MATERIAL FOR THE TASK:
** START **
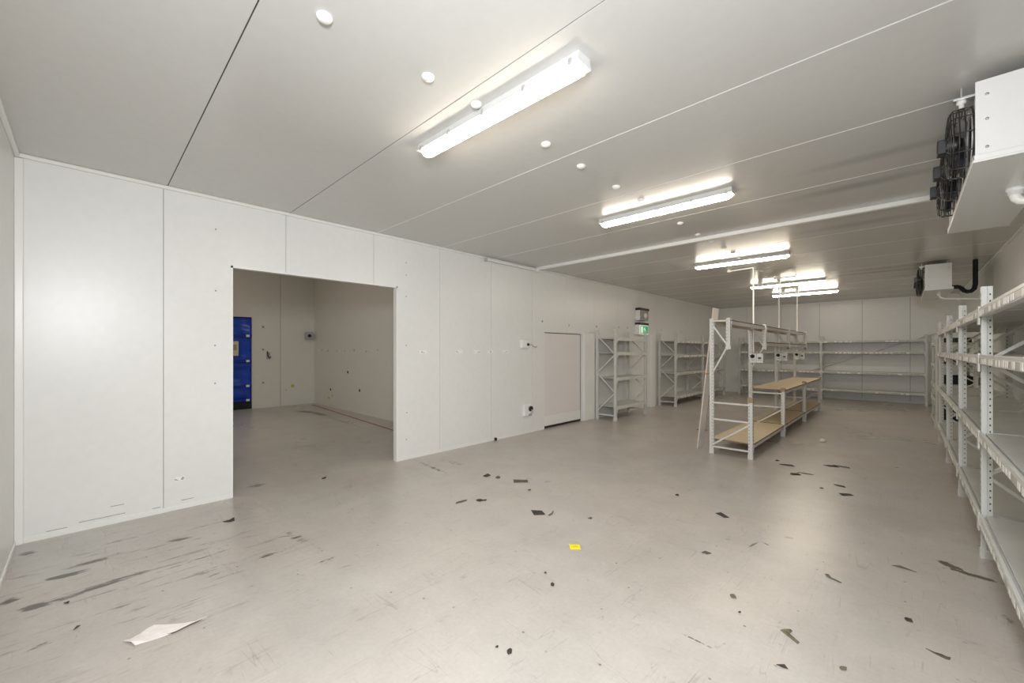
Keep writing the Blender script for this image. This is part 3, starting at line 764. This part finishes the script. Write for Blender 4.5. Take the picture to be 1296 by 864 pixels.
# ------------------------------------------------------------------ things on the left wall
r = thing('emergency_light', (XL, 10.29, 2.41), 'small emergency light box with a black top, mounted above the exit sign', 'emergency light')
m = MB(); m.box(0, .12, 0, .52, 0, .30); m.build('lamp_body', M_WHITEPL, r, bevel=.008)
m = MB(); m.box(-.0, .14, -.01, .53, .27, .335); m.build('top_cover', M_BLACK, r, bevel=.006)
m = MB(); m.box(.12, .13, .02, .50, .01, .265); m.build('lens_panel', mat('grey_lens', (.36, .35, .34), .2), r, bevel=.003)
m = MB(); m.lathe([(.085, 0), (.085, .02), (.06, .04), (.01, .05)], (.13, .30, .13), 'x', 20); m.build('lamp_head', M_CLEAR, r)
r = thing('exit_sign', (XL, 10.24, 2.02), 'green and white running man exit sign on the left wall above the first shelving bay', 'exit sign')
m = MB(); m.box(0, .12, 0, .56, 0, .27); m.build('sign_body', M_WHITEPL, r, bevel=.006)
m = MB(); m.box(.0, .135, .02, .57, .265, .325); m.build('top_cover', M_BLACK, r, bevel=.006)
m = MB(); m.box(.12, .128, .05, .53, .015, .255, 0); X_ = .1285
m.box(.128, X_, .07, .52, .03, .24, 1)
X2 = .1292
m.box(X_, X2, .10, .235, .05, .22, 0)                              # doorway
def q2(pts): m.add([(X2 + .0004, y, z) for (y, z) in pts], [tuple(range(len(pts)))], 0)
q2([(.335 + .018*math.cos(2*PI*k/12), .198 + .018*math.sin(2*PI*k/12)) for k in range(12)])   # head
q2([(.305, .175), (.345, .180), (.360, .120), (.325, .112)])       # trunk
q2([(.325, .125), (.345, .112), (.315, .085), (.285, .078), (.280, .092), (.300, .098)])   # front leg
q2([(.340, .125), (.362, .120), (.375, .085), (.405, .062), (.395, .050), (.358, .075)])   # rear leg
q2([(.310, .176), (.318, .160), (.285, .145), (.262, .158), (.268, .168), (.287, .160)])   # front arm
q2([(.340, .172), (.352, .160), (.385, .148), (.392, .120), (.380, .118), (.372, .138)])   # rear arm
m.build('sign_face', [M_LITW, M_GREEN], r)
r = thing('wall_switch', (XL, 5.81, 1.72), 'white control box with a dark button on the left wall beside the door', 'switch')
m = MB(); m.box(0, .07, -.14, .08, -.085, .085); m.build('switch_box', M_WHITEPL, r, bevel=.02)
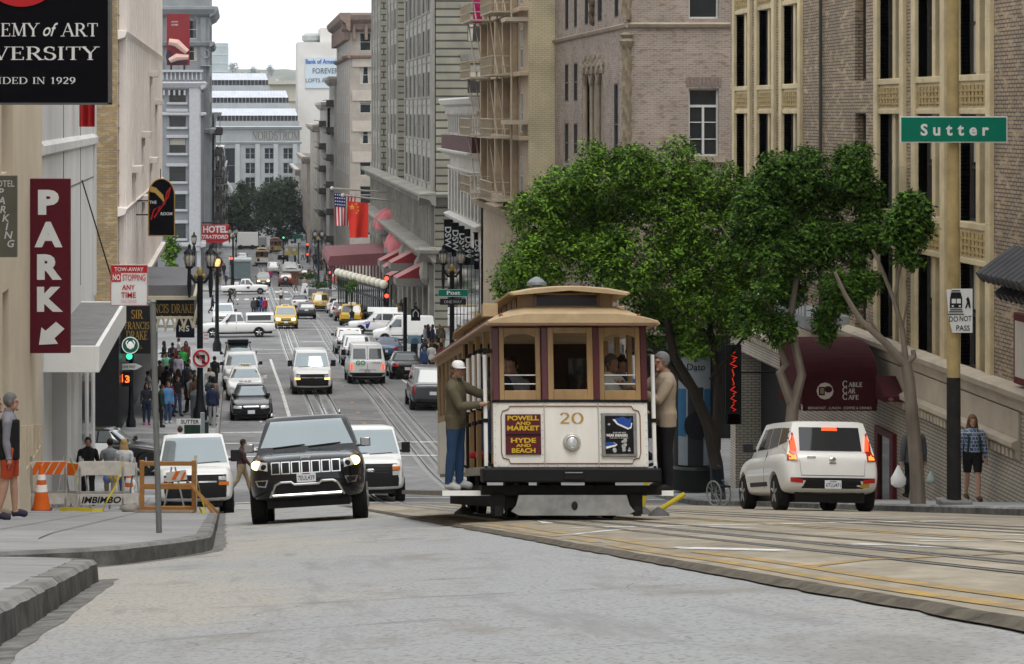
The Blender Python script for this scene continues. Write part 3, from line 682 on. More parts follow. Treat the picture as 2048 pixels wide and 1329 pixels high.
mb = MB(); mb.mat(0).box(13.7, yf-.045, -6.7, 13.84, yf-.02, -6.5); mb.ellipsoid((13.92, yf-.03,-6.56),(.1,.012,.08)); mb.mat(1).box(13.73, yf-.05, -6.66, 13.82, yf-.04, -6.53); bp(T, 'emblem_car', mb, [AW, YEL])
T = thing('side_awning', 'small maroon side awning next to the cafe awning', 'awning', (14.9, 57.4, -6.7))
mb = MB(); mb.prismx([(58.0,-6.72),(58.0,-6.6),(58.8,-6.2),(58.8,-6.72)], 14.95, 15.42); bp(T, 'canvas', mb, AW)
mb = MB(); mb.ellipsoid((15.1, 57.99, -6.66), (.06,.01,.04)); bp(T, 'emblem_disc', mb, M('faded_emblem', (.2,.1,.1), .7))
B2 = brick('mauve_brick', (.28, .222, .172), (.22, .168, .13), (.31, .27, .24), .26, .085, .016, c3=(.18,.115,.08))
LIME = M('limestone', (.3, .25, .19), .75, 0, .2, 2, .2, var2=.15)
T = thing('corner_building', 'mauve brick corner building with twisted stone column and gothic niche', 'building', (15.5, 100, gz(15.5, 100)))
fs = Face(T, 'S', 0, 100); fe = Face(T, 'E', 15.5, 0)
hf = [(17.95, 19.15, -1.75, .95), (17.95, 19.15, 3.75, 6.2), (21.5, 22.7, -1.75, .95), (21.5, 22.7, 3.75, 6.2)]
mb = MB(); fs.wall(mb, 15.5, 42, -14.5, 16, hf, .3); bp(T, 'front_wall', mb, B2)
win(fs, 18.55, -1.75, 1.2, 2.7, 'cmt', FRAMEW, .2, 0); win(fs, 18.55, 3.75, 1.2, 2.45, 'd', FRAMEW, .2, 1); win(fs, 22.1, -1.75, 1.2, 2.7, 'cmt', FRAMEW, .2, 0); win(fs, 22.1, 3.75, 1.2, 2.45, 'd', FRAMEW, .2, 1)
sl = [(117.9,119.3,.5,2.3),(114.8,116.1,.5,2.3),(117.9,119.3,-2.4,-.5),(114.8,116.1,-2.4,-.5),(102.4,103.6,-2.2,1.2),(118,119.2,3.9,7),(115,116,3.9,7),(111.3,112.4,3.9,7),(107,108.4,3.9,7),(102.4,103.5,3.9,7)]
niche = [(106.6, 113.2, -1.9, 1.7)]
mb = MB(); fe.wall(mb, 100, 123, -14.5, 16, sl + niche, .45); bp(T, 'street_wall', mb, B2)
for a, b, c, d in sl: win(fe, (a+b)/2, c, b-a, d-c, 'd', FRAME, .35, 0)
core(T, 16.1, 100.6, -14.5, 42, 123, 16.05, B2)
mb = MB(); fe.box(mb, 106.6, 113.2, -1.9, 1.7, -.6, -.42); bp(T, 'niche_back', mb, LIME)
mb = MB()
for y in (106.7, 108.85, 111.0, 113.1): mb.tube([fe.p(y, -2.0, -.12), fe.p(y, 1.5, -.12)], .1, 8)
for a, b in ((106.7,108.85),(108.85,111.0),(111.0,113.1)):
 pts = [fe.p(a + (b-a)*k/8, 1.2 + .85*(1 - abs(2*k/8 - 1)**1.6), -.1) for k in range(9)]; mb.tube(pts, .1, 6)
 mb.tube([fe.p((a+b)/2, 2.0, -.05), fe.p((a+b)/2, 2.5, .05)], [.16,.05], 6)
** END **
DIRECTIONS FOR THIS TASK: Leave out the pictures and copy the rest of the material above exactly.

RESULT:
Keep writing the Blender script for this image. This is part 3, starting at line 764. This part finishes the script. Write for Blender 4.5. Take the picture to be 1296 by 864 pixels.
# ------------------------------------------------------------------ things on the left wall
r = thing('emergency_light', (XL, 10.29, 2.41), 'small emergency light box with a black top, mounted above the exit sign', 'emergency light')
m = MB(); m.box(0, .12, 0, .52, 0, .30); m.build('lamp_body', M_WHITEPL, r, bevel=.008)
m = MB(); m.box(-.0, .14, -.01, .53, .27, .335); m.build('top_cover', M_BLACK, r, bevel=.006)
m = MB(); m.box(.12, .13, .02, .50, .01, .265); m.build('lens_panel', mat('grey_lens', (.36, .35, .34), .2), r, bevel=.003)
m = MB(); m.lathe([(.085, 0), (.085, .02), (.06, .04), (.01, .05)], (.13, .30, .13), 'x', 20); m.build('lamp_head', M_CLEAR, r)
r = thing('exit_sign', (XL, 10.24, 2.02), 'green and white running man exit sign on the left wall above the first shelving bay', 'exit sign')
m = MB(); m.box(0, .12, 0, .56, 0, .27); m.build('sign_body', M_WHITEPL, r, bevel=.006)
m = MB(); m.box(.0, .135, .02, .57, .265, .325); m.build('top_cover', M_BLACK, r, bevel=.006)
m = MB(); m.box(.12, .128, .05, .53, .015, .255, 0); X_ = .1285
m.box(.128, X_, .07, .52, .03, .24, 1)
X2 = .1292
m.box(X_, X2, .10, .235, .05, .22, 0)                              # doorway
def q2(pts): m.add([(X2 + .0004, y, z) for (y, z) in pts], [tuple(range(len(pts)))], 0)
q2([(.335 + .018*math.cos(2*PI*k/12), .198 + .018*math.sin(2*PI*k/12)) for k in range(12)])   # head
q2([(.305, .175), (.345, .180), (.360, .120), (.325, .112)])       # trunk
q2([(.325, .125), (.345, .112), (.315, .085), (.285, .078), (.280, .092), (.300, .098)])   # front leg
q2([(.340, .125), (.362, .120), (.375, .085), (.405, .062), (.395, .050), (.358, .075)])   # rear leg
q2([(.310, .176), (.318, .160), (.285, .145), (.262, .158), (.268, .168), (.287, .160)])   # front arm
q2([(.340, .172), (.352, .160), (.385, .148), (.392, .120), (.380, .118), (.372, .138)])   # rear arm
m.build('sign_face', [M_LITW, M_GREEN], r)
r = thing('wall_switch', (XL, 5.81, 1.72), 'white control box with a dark button on the left wall beside the door', 'switch')
m = MB(); m.box(0, .07, -.14, .08, -.085, .085); m.build('switch_box', M_WHITEPL, r, bevel=.02)
The Blender Python script for this scene continues. Write part 3, from line 682 on. More parts follow. Treat the picture as 2048 pixels wide and 1329 pixels high.
mb = MB(); mb.mat(0).box(13.7, yf-.045, -6.7, 13.84, yf-.02, -6.5); mb.ellipsoid((13.92, yf-.03,-6.56),(.1,.012,.08)); mb.mat(1).box(13.73, yf-.05, -6.66, 13.82, yf-.04, -6.53); bp(T, 'emblem_car', mb, [AW, YEL])
T = thing('side_awning', 'small maroon side awning next to the cafe awning', 'awning', (14.9, 57.4, -6.7))
mb = MB(); mb.prismx([(58.0,-6.72),(58.0,-6.6),(58.8,-6.2),(58.8,-6.72)], 14.95, 15.42); bp(T, 'canvas', mb, AW)
mb = MB(); mb.ellipsoid((15.1, 57.99, -6.66), (.06,.01,.04)); bp(T, 'emblem_disc', mb, M('faded_emblem', (.2,.1,.1), .7))
B2 = brick('mauve_brick', (.28, .222, .172), (.22, .168, .13), (.31, .27, .24), .26, .085, .016, c3=(.18,.115,.08))
LIME = M('limestone', (.3, .25, .19), .75, 0, .2, 2, .2, var2=.15)
T = thing('corner_building', 'mauve brick corner building with twisted stone column and gothic niche', 'building', (15.5, 100, gz(15.5, 100)))
fs = Face(T, 'S', 0, 100); fe = Face(T, 'E', 15.5, 0)
hf = [(17.95, 19.15, -1.75, .95), (17.95, 19.15, 3.75, 6.2), (21.5, 22.7, -1.75, .95), (21.5, 22.7, 3.75, 6.2)]
mb = MB(); fs.wall(mb, 15.5, 42, -14.5, 16, hf, .3); bp(T, 'front_wall', mb, B2)
win(fs, 18.55, -1.75, 1.2, 2.7, 'cmt', FRAMEW, .2, 0); win(fs, 18.55, 3.75, 1.2, 2.45, 'd', FRAMEW, .2, 1); win(fs, 22.1, -1.75, 1.2, 2.7, 'cmt', FRAMEW, .2, 0); win(fs, 22.1, 3.75, 1.2, 2.45, 'd', FRAMEW, .2, 1)
sl = [(117.9,119.3,.5,2.3),(114.8,116.1,.5,2.3),(117.9,119.3,-2.4,-.5),(114.8,116.1,-2.4,-.5),(102.4,103.6,-2.2,1.2),(118,119.2,3.9,7),(115,116,3.9,7),(111.3,112.4,3.9,7),(107,108.4,3.9,7),(102.4,103.5,3.9,7)]
niche = [(106.6, 113.2, -1.9, 1.7)]
mb = MB(); fe.wall(mb, 100, 123, -14.5, 16, sl + niche, .45); bp(T, 'street_wall', mb, B2)
for a, b, c, d in sl: win(fe, (a+b)/2, c, b-a, d-c, 'd', FRAME, .35, 0)
core(T, 16.1, 100.6, -14.5, 42, 123, 16.05, B2)
mb = MB(); fe.box(mb, 106.6, 113.2, -1.9, 1.7, -.6, -.42); bp(T, 'niche_back', mb, LIME)
mb = MB()
for y in (106.7, 108.85, 111.0, 113.1): mb.tube([fe.p(y, -2.0, -.12), fe.p(y, 1.5, -.12)], .1, 8)
for a, b in ((106.7,108.85),(108.85,111.0),(111.0,113.1)):
 pts = [fe.p(a + (b-a)*k/8, 1.2 + .85*(1 - abs(2*k/8 - 1)**1.6), -.1) for k in range(9)]; mb.tube(pts, .1, 6)
 mb.tube([fe.p((a+b)/2, 2.0, -.05), fe.p((a+b)/2, 2.5, .05)], [.16,.05], 6)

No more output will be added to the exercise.